As a child growing up in Sunday School, I learned a song about not judging others. ‘Do not judge others and God will not judge you’, and it had a fantastically memorable chorus, ‘Speck, speck, speck, in your brother’s eye. Log, log, log in your own eye, eye, eye, eye, eye. Take the log out of your own eye, eye, to see the speck, speck, speck in your brother’s eye’. It is based on the words of Jesus that we find in the Sermon on the Mount in Matthew’s gospel, ‘Do not judge others, or you too will be judged’ (Matthew 7:1), and which he gives a very amusing but deadly serious tale of someone looking at the speck of sawdust in someone’s eye but paying no attention to the plank of wood in their own eye. ‘Hypocrites’ Jesus says. Deal with the plank of wood in your own eye before you deal with the speck of dust in someone else’s eye. What does Jesus mean here? That as disciples of Christ we should be very careful before we even think about passing judgement on anyone else and that we should deal with the sin in our own lives first.

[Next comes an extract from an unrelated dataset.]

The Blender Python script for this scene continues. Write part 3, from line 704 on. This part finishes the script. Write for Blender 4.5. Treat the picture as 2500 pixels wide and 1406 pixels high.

Why is it so very easy to see the faults in others and not recognise our own shortcomings? The apostle Paul, writing to the church in Rome, declares, after listing a number of sins and vices that ‘you, therefore have no excuse, you who pass judgement on someone else, for at whatever point you judge another, you are condemning yourself, because you who pass judgement do the same things’ (Romans 2:1). And why should we not judge others? Because God is the only true and wise Judge. ‘There is only one Lawgiver and Judge, the one who is able to save and destroy. But you – who are you to judge your neighbour?’ (James 4:12). Earlier in the Sermon on the Mount, Jesus says, ‘Blessed are the merciful, for they will be shown mercy’ (Matthew 5:7). Rather than fixating on another’s faults, lets concentrate on showing mercy and love, just as Jesus himself did.